Tutta la sua famiglia, devota al Papa di Roma, ascoltò nei secoli le parole di carità di Fra Francesco da Paola, Fra Umile da Bisignano e Fra Angelo d’Acri, venerabili padri francescani.
Nel suo principato fiorirono l’agricoltura e l’artigianato, mentre valenti allevatori selezionarono una razza di cavalli bianchi (chinea), conosciuta ed ammirata dalle altre corti europee, che veniva utilizzata dal re di Napoli per portare il suo tributo di vassallaggio al Papa.
Ora questo principe non c’è più e dal 1888 non c’è più alcuno della sua discendenza; di lui rimangono, in tante località, i castelli ed i palazzi sulle cime più alte, a volte integri, con stanze ornate di statue, affreschi e suppellettili, altre volte diroccati (Castello di San Mauro a Corigliano-Rossano, XVI sec.). La testimonianza della loro esistenza è affidata anche ai ruderi, che hanno subito l’azione dei terremoti e quella degli agenti atmosferici.
Il castello principale (denominato Cacomacio e poi Castromonte), era posizionato su un intero pianoro sabbioso (presumibilmente ricoperto da una coltre conglomeratica di pochi metri di spessore) e dominava dall’alto l’agglomerato urbano di Bisignano, che si sviluppava su 8-9 strette dorsali, poste più in basso.
Il castello, nel corso della sua storia ha subìto ripetuti eventi sismici che hanno minato la resistenza delle strutture murarie e resa più precaria la stabilità dei versanti, i quali, franando, hanno provocato il crollo delle mura di cinta, che vi poggiavano.
I continuati terremoti, verosimilmente, possono aver spinto la corte dei Sanseverino a trascorrere sempre più tempo in altri luoghi e a lasciare al suo destino il castello di Bisignano.
L’abbandono e l’incuria di questa residenza finirono quasi per autorizzare i popolani a saccheggiarla e ad utilizzare il materiale per nuove costruzioni. Furono demolite le mura, le torri e i fabbricati tanto che alla fine degli anni ’50 si stentava a vederne le fondazioni. L’amministrazione comunale, nel 1962, decise di iniziare lo sbancamento della sommità del pianoro per costruirci edifici comunali in un’area attrezzata a verde pubblico, e, col materiale di risulta, fare una piazza centrale adiacente Viale Roma.

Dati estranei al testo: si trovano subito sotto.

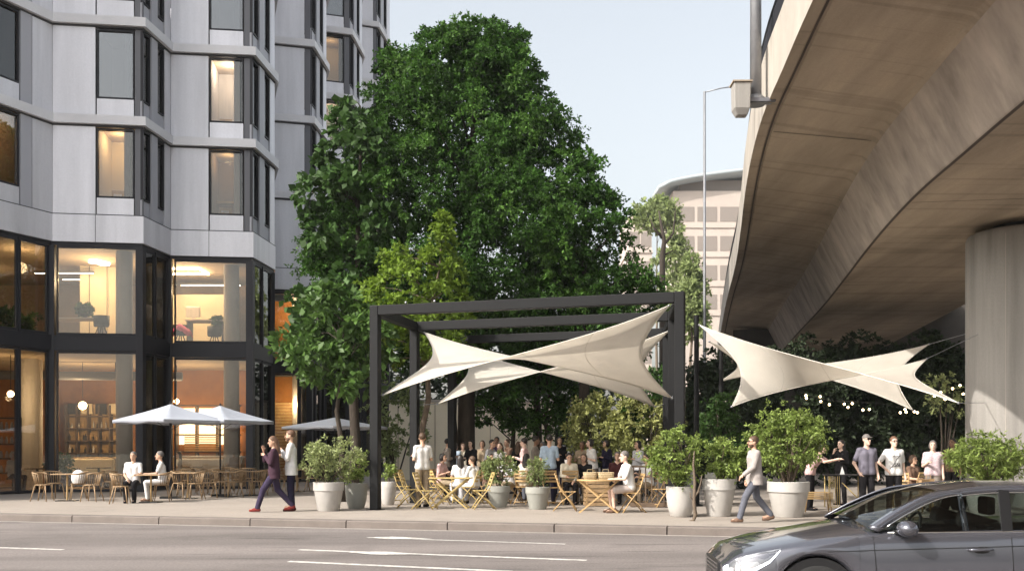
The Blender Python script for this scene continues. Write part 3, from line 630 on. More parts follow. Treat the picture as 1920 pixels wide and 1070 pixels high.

Adesso, possono bastare i versi di Alessandro Tassoni del 1614 (“Pallade sdegnosetta e fiera in volto/ venía su una chinea di Bisignano/ …”) e il lodevole impegno di coloro che ripropongono da quasi trent’anni il Palio del Principe per recuperare i fasti passati di Bisignano e porre la cittadina in un circuito turistico colto, raffinato, ma attratto anche dall’ammirare testimonianze storiche, che a quanto pare in Bisignano sono rappresentate da un residuo di un manufatto, largo due metri, che conduceva (probabilmente) al Castello?